La strada da percorrere è ancora tanta, e la discriminazione è presente pressocché in ogni settore. “In questo momento cruciale per i diritti delle donne, è tempo che gli uomini appoggino le donne, le ascoltino e imparino da loro. La trasparenza e la responsabilità sono essenziali se vogliamo che le donne riescano a raggiungere il loro pieno potenziale e ci sollevino, nelle nostre comunità, società e economie”, ha continuato Guterres nel suo ultimo discorso, “sono fiero di essere una parte di questo movimento, e spero che questo continui a risuonare non solo dentro le Nazioni Unite ma nel mondo intero”.

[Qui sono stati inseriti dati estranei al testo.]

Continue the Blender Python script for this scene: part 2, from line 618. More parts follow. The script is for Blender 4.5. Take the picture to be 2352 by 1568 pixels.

Si può davvero continuare a dire che il femminismo è obsoleto? Oggi, 8 marzo, non è la “festa della donna”. Non c’è niente da festeggiare, e farlo significherebbe dedicare un solo giorno all’anno a riconoscere il ruolo fondamentale che il genere femminile occupa a livello di comunità, società, economia e politica, ma dimenticarsene il giorno dopo. Oggi è più propriamente la giornata della memoria di migliaia di donne cadute vittima della discriminazione, della celebrazione di altrettante donne che stanno scalando le gerarchie sociale nonostante i bastoni che vengono messi loro tra le ruote, e, infine, è la giornata della sensibilizzazione. Perché “dovremmo essere tutti femministi” ed è arrivato il momento di farlo sapere ai più scettici per rimboccarci, tutti insieme, le maniche. “Lasciateci dichiarare, forte e chiaro, che ‘il momento è arrivato'”, ha terminato Guterres.